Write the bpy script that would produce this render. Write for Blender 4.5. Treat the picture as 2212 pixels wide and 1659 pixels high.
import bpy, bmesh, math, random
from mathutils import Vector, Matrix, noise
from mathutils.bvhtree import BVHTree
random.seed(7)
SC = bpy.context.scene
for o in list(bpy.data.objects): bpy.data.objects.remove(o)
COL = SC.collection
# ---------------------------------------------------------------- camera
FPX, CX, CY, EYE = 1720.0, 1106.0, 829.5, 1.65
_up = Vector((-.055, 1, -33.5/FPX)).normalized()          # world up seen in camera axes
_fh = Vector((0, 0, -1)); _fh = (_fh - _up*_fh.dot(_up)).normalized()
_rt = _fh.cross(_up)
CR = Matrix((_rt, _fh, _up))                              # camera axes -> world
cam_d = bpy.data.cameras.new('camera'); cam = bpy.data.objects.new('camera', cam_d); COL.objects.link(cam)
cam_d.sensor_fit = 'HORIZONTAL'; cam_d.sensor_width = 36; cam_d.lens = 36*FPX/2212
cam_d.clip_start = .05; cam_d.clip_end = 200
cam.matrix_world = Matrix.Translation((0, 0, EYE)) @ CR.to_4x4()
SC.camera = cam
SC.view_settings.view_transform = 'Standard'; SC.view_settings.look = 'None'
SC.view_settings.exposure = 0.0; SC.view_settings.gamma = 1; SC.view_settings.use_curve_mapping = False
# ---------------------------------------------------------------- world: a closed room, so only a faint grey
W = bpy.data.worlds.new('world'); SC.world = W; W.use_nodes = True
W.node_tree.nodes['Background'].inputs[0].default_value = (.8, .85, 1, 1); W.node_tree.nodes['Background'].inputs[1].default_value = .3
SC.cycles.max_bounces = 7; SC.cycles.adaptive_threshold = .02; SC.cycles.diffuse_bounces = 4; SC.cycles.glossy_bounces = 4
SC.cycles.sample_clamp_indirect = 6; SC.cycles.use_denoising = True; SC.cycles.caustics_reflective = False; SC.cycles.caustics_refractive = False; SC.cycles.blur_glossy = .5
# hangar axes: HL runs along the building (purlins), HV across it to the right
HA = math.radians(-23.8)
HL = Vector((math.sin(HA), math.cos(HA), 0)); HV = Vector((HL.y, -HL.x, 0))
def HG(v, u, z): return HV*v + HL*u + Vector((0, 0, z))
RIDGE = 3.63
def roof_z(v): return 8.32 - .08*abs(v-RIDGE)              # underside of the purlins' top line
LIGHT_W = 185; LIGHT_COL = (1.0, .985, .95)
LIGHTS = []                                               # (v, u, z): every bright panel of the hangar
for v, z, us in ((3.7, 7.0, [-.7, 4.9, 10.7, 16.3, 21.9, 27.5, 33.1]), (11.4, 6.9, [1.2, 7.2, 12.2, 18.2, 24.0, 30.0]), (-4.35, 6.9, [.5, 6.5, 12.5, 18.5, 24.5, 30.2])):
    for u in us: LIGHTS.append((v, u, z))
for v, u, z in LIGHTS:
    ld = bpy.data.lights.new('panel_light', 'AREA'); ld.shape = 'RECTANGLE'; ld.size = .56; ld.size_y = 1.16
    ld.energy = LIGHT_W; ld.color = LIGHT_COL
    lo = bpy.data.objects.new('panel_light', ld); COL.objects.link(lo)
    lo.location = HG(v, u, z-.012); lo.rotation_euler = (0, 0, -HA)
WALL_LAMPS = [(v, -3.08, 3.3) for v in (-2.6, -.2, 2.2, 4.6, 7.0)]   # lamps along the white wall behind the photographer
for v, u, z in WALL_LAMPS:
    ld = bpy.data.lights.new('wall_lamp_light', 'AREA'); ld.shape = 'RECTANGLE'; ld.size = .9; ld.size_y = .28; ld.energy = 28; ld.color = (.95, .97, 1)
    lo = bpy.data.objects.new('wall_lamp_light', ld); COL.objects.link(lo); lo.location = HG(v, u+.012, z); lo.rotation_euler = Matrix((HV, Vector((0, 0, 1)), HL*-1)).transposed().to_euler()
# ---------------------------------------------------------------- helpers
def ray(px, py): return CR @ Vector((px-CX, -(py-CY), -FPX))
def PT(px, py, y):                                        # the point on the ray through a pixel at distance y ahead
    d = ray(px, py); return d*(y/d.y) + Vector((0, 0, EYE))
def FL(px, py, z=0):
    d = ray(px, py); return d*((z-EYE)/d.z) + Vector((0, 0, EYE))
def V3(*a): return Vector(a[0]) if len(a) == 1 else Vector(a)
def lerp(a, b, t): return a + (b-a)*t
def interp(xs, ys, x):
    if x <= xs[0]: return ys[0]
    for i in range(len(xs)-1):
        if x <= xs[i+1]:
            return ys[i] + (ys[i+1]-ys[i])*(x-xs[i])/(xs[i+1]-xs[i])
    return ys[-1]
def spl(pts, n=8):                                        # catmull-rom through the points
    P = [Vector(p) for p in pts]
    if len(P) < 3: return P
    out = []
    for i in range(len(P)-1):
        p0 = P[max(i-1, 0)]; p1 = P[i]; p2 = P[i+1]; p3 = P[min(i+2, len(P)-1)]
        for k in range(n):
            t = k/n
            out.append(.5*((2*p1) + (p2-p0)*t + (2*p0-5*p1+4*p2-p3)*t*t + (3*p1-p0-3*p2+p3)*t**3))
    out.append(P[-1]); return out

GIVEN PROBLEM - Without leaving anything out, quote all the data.

CORRECT RESULT -
Write the bpy script that would produce this render. Write for Blender 4.5. Treat the picture as 2212 pixels wide and 1659 pixels high.
import bpy, bmesh, math, random
from mathutils import Vector, Matrix, noise
from mathutils.bvhtree import BVHTree
random.seed(7)
SC = bpy.context.scene
for o in list(bpy.data.objects): bpy.data.objects.remove(o)
COL = SC.collection
# ---------------------------------------------------------------- camera
FPX, CX, CY, EYE = 1720.0, 1106.0, 829.5, 1.65
_up = Vector((-.055, 1, -33.5/FPX)).normalized()          # world up seen in camera axes
_fh = Vector((0, 0, -1)); _fh = (_fh - _up*_fh.dot(_up)).normalized()
_rt = _fh.cross(_up)
CR = Matrix((_rt, _fh, _up))                              # camera axes -> world
cam_d = bpy.data.cameras.new('camera'); cam = bpy.data.objects.new('camera', cam_d); COL.objects.link(cam)
cam_d.sensor_fit = 'HORIZONTAL'; cam_d.sensor_width = 36; cam_d.lens = 36*FPX/2212
cam_d.clip_start = .05; cam_d.clip_end = 200
cam.matrix_world = Matrix.Translation((0, 0, EYE)) @ CR.to_4x4()
SC.camera = cam
SC.view_settings.view_transform = 'Standard'; SC.view_settings.look = 'None'
SC.view_settings.exposure = 0.0; SC.view_settings.gamma = 1; SC.view_settings.use_curve_mapping = False
# ---------------------------------------------------------------- world: a closed room, so only a faint grey
W = bpy.data.worlds.new('world'); SC.world = W; W.use_nodes = True
W.node_tree.nodes['Background'].inputs[0].default_value = (.8, .85, 1, 1); W.node_tree.nodes['Background'].inputs[1].default_value = .3
SC.cycles.max_bounces = 7; SC.cycles.adaptive_threshold = .02; SC.cycles.diffuse_bounces = 4; SC.cycles.glossy_bounces = 4
SC.cycles.sample_clamp_indirect = 6; SC.cycles.use_denoising = True; SC.cycles.caustics_reflective = False; SC.cycles.caustics_refractive = False; SC.cycles.blur_glossy = .5
# hangar axes: HL runs along the building (purlins), HV across it to the right
HA = math.radians(-23.8)
HL = Vector((math.sin(HA), math.cos(HA), 0)); HV = Vector((HL.y, -HL.x, 0))
def HG(v, u, z): return HV*v + HL*u + Vector((0, 0, z))
RIDGE = 3.63
def roof_z(v): return 8.32 - .08*abs(v-RIDGE)              # underside of the purlins' top line
LIGHT_W = 185; LIGHT_COL = (1.0, .985, .95)
LIGHTS = []                                               # (v, u, z): every bright panel of the hangar
for v, z, us in ((3.7, 7.0, [-.7, 4.9, 10.7, 16.3, 21.9, 27.5, 33.1]), (11.4, 6.9, [1.2, 7.2, 12.2, 18.2, 24.0, 30.0]), (-4.35, 6.9, [.5, 6.5, 12.5, 18.5, 24.5, 30.2])):
    for u in us: LIGHTS.append((v, u, z))
for v, u, z in LIGHTS:
    ld = bpy.data.lights.new('panel_light', 'AREA'); ld.shape = 'RECTANGLE'; ld.size = .56; ld.size_y = 1.16
    ld.energy = LIGHT_W; ld.color = LIGHT_COL
    lo = bpy.data.objects.new('panel_light', ld); COL.objects.link(lo)
    lo.location = HG(v, u, z-.012); lo.rotation_euler = (0, 0, -HA)
WALL_LAMPS = [(v, -3.08, 3.3) for v in (-2.6, -.2, 2.2, 4.6, 7.0)]   # lamps along the white wall behind the photographer
for v, u, z in WALL_LAMPS:
    ld = bpy.data.lights.new('wall_lamp_light', 'AREA'); ld.shape = 'RECTANGLE'; ld.size = .9; ld.size_y = .28; ld.energy = 28; ld.color = (.95, .97, 1)
    lo = bpy.data.objects.new('wall_lamp_light', ld); COL.objects.link(lo); lo.location = HG(v, u+.012, z); lo.rotation_euler = Matrix((HV, Vector((0, 0, 1)), HL*-1)).transposed().to_euler()
# ---------------------------------------------------------------- helpers
def ray(px, py): return CR @ Vector((px-CX, -(py-CY), -FPX))
def PT(px, py, y):                                        # the point on the ray through a pixel at distance y ahead
    d = ray(px, py); return d*(y/d.y) + Vector((0, 0, EYE))
def FL(px, py, z=0):
    d = ray(px, py); return d*((z-EYE)/d.z) + Vector((0, 0, EYE))
def V3(*a): return Vector(a[0]) if len(a) == 1 else Vector(a)
def lerp(a, b, t): return a + (b-a)*t
def interp(xs, ys, x):
    if x <= xs[0]: return ys[0]
    for i in range(len(xs)-1):
        if x <= xs[i+1]:
            return ys[i] + (ys[i+1]-ys[i])*(x-xs[i])/(xs[i+1]-xs[i])
    return ys[-1]
def spl(pts, n=8):                                        # catmull-rom through the points
    P = [Vector(p) for p in pts]
    if len(P) < 3: return P
    out = []
    for i in range(len(P)-1):
        p0 = P[max(i-1, 0)]; p1 = P[i]; p2 = P[i+1]; p3 = P[min(i+2, len(P)-1)]
        for k in range(n):
            t = k/n
            out.append(.5*((2*p1) + (p2-p0)*t + (2*p0-5*p1+4*p2-p3)*t*t + (3*p1-p0-3*p2+p3)*t**3))
    out.append(P[-1]); return out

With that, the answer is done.